Class of 1990, Social Science, A.A., Herkimer College

Tangorra

When Cosimo Tangorra entered Herkimer County Community College, working in education was the least of his plans. Today, after numerous local and state education positions, he was unanimously voted to become Niskayuna, New York's new superintendent of schools. 

“Dr. Tangorra brings an exceptional breadth and depth of experience to our district, and we are thrilled to announce this appointment,” Patricia Lanotte, Board of education president, said in a press release. In 2014, the school was ranked 26th best in the nation, and sixth best in New York. To accept the position, Tangorra stepped down from his responsibilities as deputy commissioner for the New York State Department of Education. Previously, he taught special education, served as superintendent in four school districts and led the merger of the Ilion and Mohawk School Districts into what is now Central Valley Academy. But education hadn’t always been his dream.

“The professors – they were so good at relating what we were learning in class to the world and to other classes. They demonstrated that what we were learning in class, we could take it to our community; we could make a difference. My outlook changed. I learned to write, to communicate. I became excited about learning.”

Tangorra’s excitement about learning did not stop after he graduated with an associate degree in social science at Herkimer. He would go on to earn a BA in Psychology from Siena College, an MS in Special Education from the College of St. Rose, a Certificate of Advanced Study in Educational Administration from SUNY Cortland, and a Doctorate of Education from Sage College.

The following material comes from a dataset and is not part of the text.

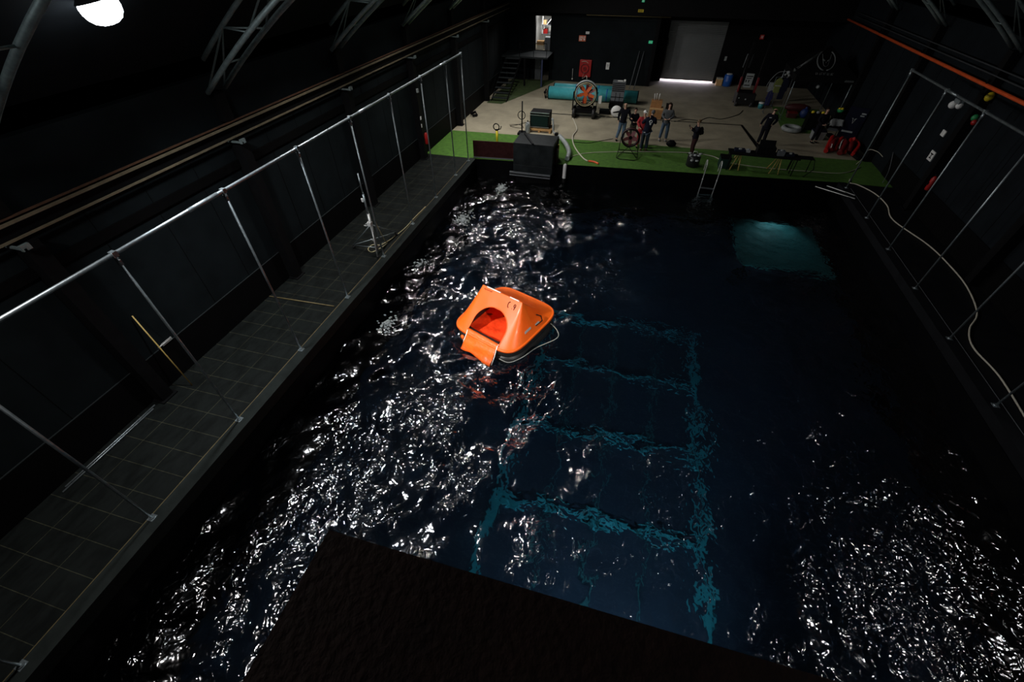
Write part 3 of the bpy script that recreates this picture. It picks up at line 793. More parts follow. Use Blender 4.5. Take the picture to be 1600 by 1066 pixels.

But first, he discovered the world of education and being an educator.

“I worked at the college [Herkimer] in the Registrar’s Office,” Tangorra explains. “I saw it all; it was like I was ‘behind the curtain,’ so to speak, as a student employee.” While working for the college, Tangorra got to know the administrative staff and the professors, and developed skills both academically and administratively. “That’s why Herkimer County Community College has had the biggest influence of all the schools [I’ve attended]. I started to think about education; how can I become an educator?”

“I give Herkimer County Community College all the credit,” Tangorra says, “especially professors Ray Lenarcic, Gary Ruff and Sally Durkee...There have been so many people who mentored me, accepted me, advised me, who helped me develop as an educator. Now I feel obliged to do the same.”